La cultura literaria argentina funciona como sustrato de este libro. Los indicios designan mundos análogos, pasajes secretos y el cielo de la rayuela situado en un espacio que deroga la bifurcación y que se conquista con la piedrita del deseo. Los sitios recorridos (el Louvre, la Plaza de la Concordia, la Iglesia de la Madeleine, Notre Dame, el río Sena) designan espacios característicos pero recuerdan otro lugar que concentra anhelos de “un corazón machucado y porteño”. Una música de la memoria parece confluir en un famoso tango de Gardel y Le Pera: “Volver a donde están / mis cosas innecesarias / porque lo urgente lo llevo conmigo”. París es el espacio de una iniciación un poco anacrónica (“Vine porque si triunfaba en París / habría triunfado en el mundo”), pero también el lugar del idilio. Conviven la formación cultural, la curiosidad viajera y la nostalgia por el amor.

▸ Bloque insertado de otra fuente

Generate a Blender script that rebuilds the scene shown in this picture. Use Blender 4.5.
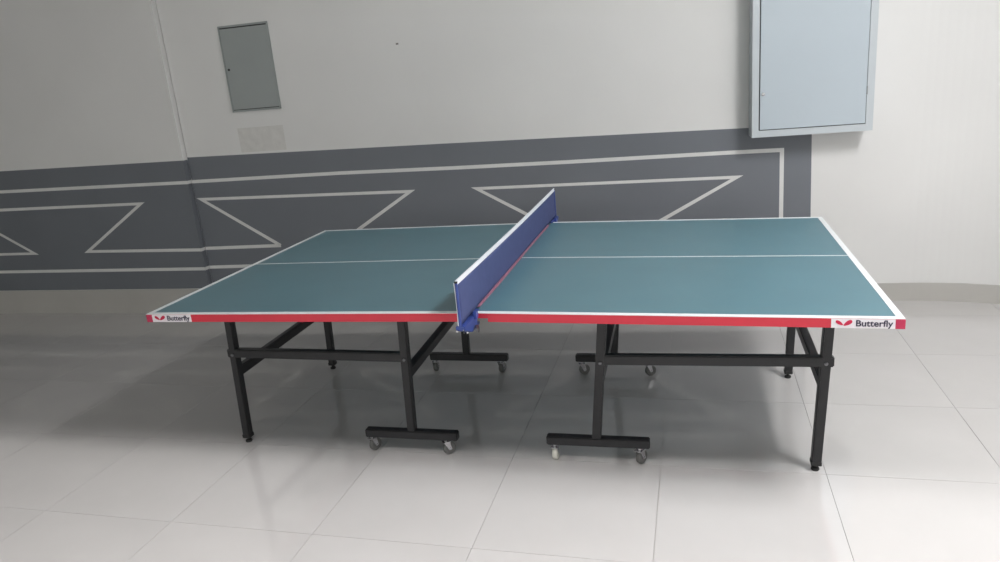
import bpy, bmesh, math, random
from mathutils import Vector, Matrix

for o in list(bpy.data.objects):
    bpy.data.objects.remove(o, do_unlink=True)
sc = bpy.context.scene
COL = sc.collection
random.seed(4)

# ------------------------------------------------------------------ camera
cam_d = bpy.data.cameras.new('camera')
cam = bpy.data.objects.new('camera', cam_d)
COL.objects.link(cam)
cam.location = (0.75408, -2.30723, 1.55298)
cam.rotation_mode = 'XYZ'
cam.rotation_euler = (1.29467, 0.08622, 0.24839)
cam_d.sensor_fit = 'HORIZONTAL'
cam_d.sensor_width = 36.0
cam_d.lens = 0.72459 * 36.0
cam_d.clip_start = 0.05
sc.camera = cam

# ------------------------------------------------------------------ world, lights, exposure
sc.view_settings.view_transform = 'Standard'
sc.view_settings.look = 'None'
sc.view_settings.gamma = 1.0
sc.view_settings.use_curve_mapping = False
sc.view_settings.exposure = 0.77
w = bpy.data.worlds.new('world')
sc.world = w
w.use_nodes = True
w.node_tree.nodes['Background'].inputs[0].default_value = (0.8, 0.87, 1.0, 1)
w.node_tree.nodes['Background'].inputs[1].default_value = 0.02


def area(name, loc, target, sx, sy, power, color):
    d = bpy.data.lights.new(name, 'AREA')
    d.shape = 'RECTANGLE'
    d.size, d.size_y = sx, sy
    d.energy = power
    d.color = color
    o = bpy.data.objects.new(name, d)
    COL.objects.link(o)
    o.location = loc
    o.rotation_euler = (Vector(target) - Vector(loc)).to_track_quat('-Z', 'Y').to_euler()
    return o


area('overhead_light', (2.48, -0.7, 3.42), (2.48, -0.7, 0), 0.6, 1.2, 68, (1.0, 0.995, 1.0))
area('overhead_light', (-0.1, -1.99, 3.46), (-0.1, -1.99, 0), 1.8, 0.06, 74, (1.0, 0.97, 0.975))  # added lamp, brightens the floor in front of the table
area('back_fill_light', (-5.0, -10.4, 2.0), (-5.0, 0, 1.6), 5.0, 2.2, 56, (0.97, 1.0, 0.96))  # added soft fill from behind the camera, no window stands here
area('back_fill_light', (1.2, -10.4, 2.0), (1.2, 0, 1.6), 3.5, 2.2, 44, (0.97, 1.0, 0.96))  # second added fill, likewise without a window


# ------------------------------------------------------------------ materials
def mat(name, col, rough=0.5, ior=1.5, metal=0.0, spec=0.5, noise=0.0, nscale=8.0, bump=0.0, bscale=60.0, coat=0.0, alpha=1.0):
    m = bpy.data.materials.new(name)
    m.use_nodes = True
    nt = m.node_tree
    b = nt.nodes['Principled BSDF']
    b.inputs['Base Color'].default_value = (*col, 1)
    b.inputs['Roughness'].default_value = rough
    b.inputs['IOR'].default_value = ior
    b.inputs['Metallic'].default_value = metal
    b.inputs['Specular IOR Level'].default_value = spec
    b.inputs['Coat Weight'].default_value = coat
    b.inputs['Alpha'].default_value = alpha
    tc = nt.nodes.new('ShaderNodeTexCoord')
    if noise > 0:
        n = nt.nodes.new('ShaderNodeTexNoise')
        n.inputs['Scale'].default_value = nscale
        n.inputs['Detail'].default_value = 5
        nt.links.new(tc.outputs['Object'], n.inputs['Vector'])
        r = nt.nodes.new('ShaderNodeValToRGB')
        r.color_ramp.elements[0].position = 0.3
        r.color_ramp.elements[1].position = 0.7
        r.color_ramp.elements[0].color = (*[c * (1 - noise) for c in col], 1)
        r.color_ramp.elements[1].color = (*[min(1, c * (1 + noise)) for c in col], 1)
        nt.links.new(n.outputs['Fac'], r.inputs['Fac'])
        nt.links.new(r.outputs['Color'], b.inputs['Base Color'])
    if bump > 0:
        n2 = nt.nodes.new('ShaderNodeTexNoise')
        n2.inputs['Scale'].default_value = bscale
        n2.inputs['Detail'].default_value = 3
        nt.links.new(tc.outputs['Object'], n2.inputs['Vector'])
        bp = nt.nodes.new('ShaderNodeBump')
        bp.inputs['Strength'].default_value = bump
        bp.inputs['Distance'].default_value = 0.002
        nt.links.new(n2.outputs['Fac'], bp.inputs['Height'])
        nt.links.new(bp.outputs['Normal'], b.inputs['Normal'])
    return m


M = dict(
    wall=mat('white_wall_paint', (0.705, 0.70, 0.692), 0.6, noise=0.03, nscale=1.3, bump=0.15, bscale=40),
    band=mat('grey_wall_paint', (0.15, 0.162, 0.183), 0.5, noise=0.04, nscale=2, bump=0.12, bscale=40),
    stripe=mat('white_stripe_paint', (0.66, 0.66, 0.65), 0.5, noise=0.03, nscale=14),
    patch=mat('cement_patch', (0.63, 0.62, 0.60), 0.8, noise=0.06, nscale=20),
    ceiling=mat('ceiling_paint', (0.7, 0.7, 0.68), 0.8, noise=0.02),
    tile=mat('polished_floor_tile', (0.54, 0.525, 0.515), 0.085, ior=2.0, noise=0.035, nscale=2.2),
    grout=mat('floor_grout', (0.46, 0.44, 0.41), 0.8, noise=0.1, nscale=30),
    base=mat('skirting_tile', (0.455, 0.44, 0.415), 0.35, noise=0.04, nscale=3),
    top=mat('teal_table_paint', (0.089, 0.198, 0.240), 0.38, noise=0.03, nscale=5, bump=0.05, bscale=300),
    line=mat('white_line_paint', (0.80, 0.82, 0.84), 0.4, noise=0.01),
    red=mat('red_apron_paint', (0.62, 0.03, 0.055), 0.35, noise=0.04, nscale=9),
    redcap=mat('red_plastic_cap', (0.52, 0.03, 0.09), 0.35, noise=0.03),
    sticker=mat('white_sticker', (0.80, 0.76, 0.80), 0.35, noise=0.01),
    logo_red=mat('logo_red_print', (0.55, 0.01, 0.06), 0.4, noise=0.02),
    logo_ink=mat('logo_dark_print', (0.03, 0.025, 0.06), 0.4, noise=0.02),
    black=mat('black_powder_coat', (0.009, 0.009, 0.011), 0.42, noise=0.15, nscale=30, bump=0.1, bscale=200),
    rubber=mat('black_rubber', (0.015, 0.015, 0.015), 0.7, noise=0.1),
    steel_dark=mat('dull_dark_steel', (0.18, 0.18, 0.19), 0.35, metal=1.0, noise=0.1),
    chrome=mat('chrome', (0.6, 0.6, 0.62), 0.22, metal=1.0, noise=0.05),
    wheel=mat('grey_wheel_rubber', (0.12, 0.12, 0.115), 0.5, noise=0.1, nscale=20),
    lit_wheel=mat('lit_wheel_rubber', (0.62, 0.61, 0.55), 0.5, noise=0.06, nscale=20),  # lit copy of the wheel grey, bright light put into the colour
    blue=mat('blue_clamp_paint', (0.035, 0.065, 0.26), 0.3, noise=0.06),
    tape=mat('white_net_tape', (0.85, 0.87, 0.92), 0.6, noise=0.02, nscale=40),
    redtape=mat('red_net_cord', (0.36, 0.15, 0.22), 0.6, noise=0.1, nscale=20),
    steel=mat('grey_cabinet_paint', (0.46, 0.52, 0.57), 0.38, noise=0.015, nscale=3),
    steel_frame=mat('light_grey_cabinet_frame_paint', (0.50, 0.54, 0.57), 0.4, noise=0.02),
    panel=mat('dull_grey_panel_paint', (0.31, 0.335, 0.33), 0.5, noise=0.03, nscale=4),
    patch_dark=mat('hole_grey', (0.2, 0.19, 0.18), 0.8, noise=0.1),
    dark=mat('dark_gap', (0.03, 0.03, 0.03), 0.7, noise=0.1),
)

# net fabric: fine woven mesh, mostly opaque from a distance
nm = bpy.data.materials.new('blue_net_mesh')
nm.use_nodes = True
nt = nm.node_tree
pb = nt.nodes['Principled BSDF']
pb.inputs['Base Color'].default_value = (0.07, 0.09, 0.225, 1)
pb.inputs['Roughness'].default_value = 0.8
tr = nt.nodes.new('ShaderNodeBsdfTransparent')
mx = nt.nodes.new('ShaderNodeMixShader')
tc = nt.nodes.new('ShaderNodeTexCoord')
wv = nt.nodes.new('ShaderNodeTexNoise')
wv.inputs['Scale'].default_value = 25
mr = nt.nodes.new('ShaderNodeMapRange')
mr.inputs['To Min'].default_value = 0.82
mr.inputs['To Max'].default_value = 0.94
nt.links.new(tc.outputs['Object'], wv.inputs['Vector'])
nt.links.new(wv.outputs['Fac'], mr.inputs['Value'])
nt.links.new(mr.outputs['Result'], mx.inputs['Fac'])
nt.links.new(tr.outputs[0], mx.inputs[1])
nt.links.new(pb.outputs[0], mx.inputs[2])
nt.links.new(mx.outputs[0], nt.nodes['Material Output'].inputs['Surface'])
M['net'] = nm


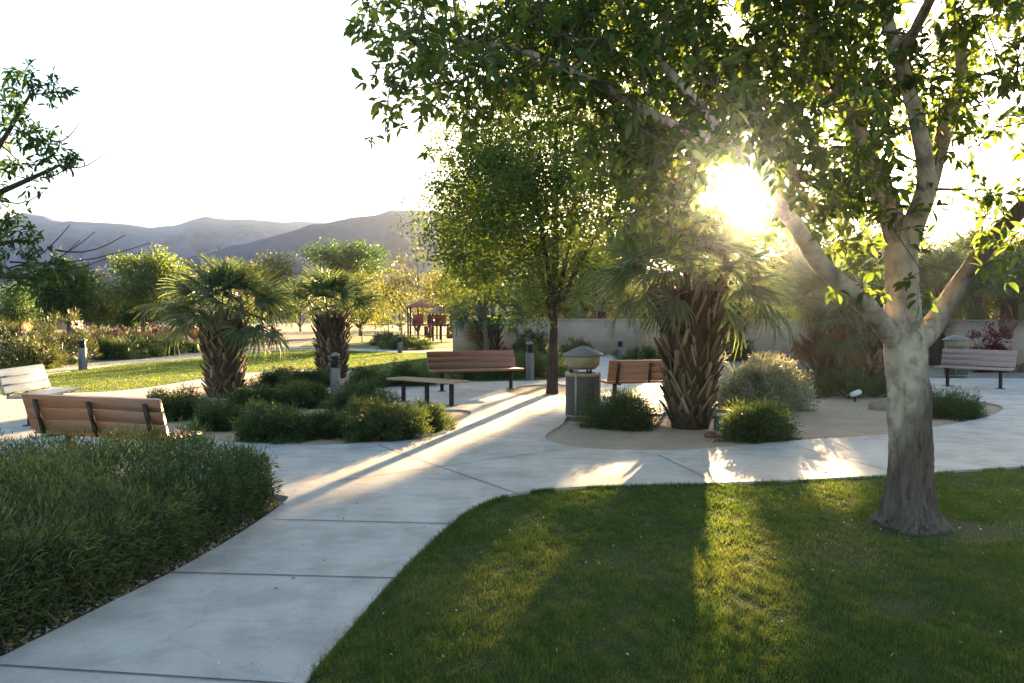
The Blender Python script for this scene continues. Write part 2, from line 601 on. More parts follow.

En la sección “Correspondencia” oscilan dos figuras enunciativas, como si el discurso desplegado fuera el escenario de un intercambio fantasmático, ya que la figura del otro es interlocutora de un diálogo en el que el cuerpo físico, como en toda relación epistolar, aparece escamoteado, ausente. Amparado en la cita de Joan Margarit (“Esa parte de nosotros que permanecerá siempre en París”), el libro -que hace del pensamiento y el sentimiento dos aliados de la escritura poética- revela que la ciudad no sólo fue el sitio de la convivencia amorosa sino el lugar en el que algo irrepetible se engendró. Algo inexorable y definitivo. París como el escenario que albergó un encuentro. Como sabemos, cada acto de pasión y de fascinación implica una lógica singular, sólo reconocida y acatada por los amantes, una lógica que una vez disipada, por más que adopte formas similares, nunca en el mundo volverá a suceder. En esa pequeñísima grandeza que narra este libro acontece el hecho de amor.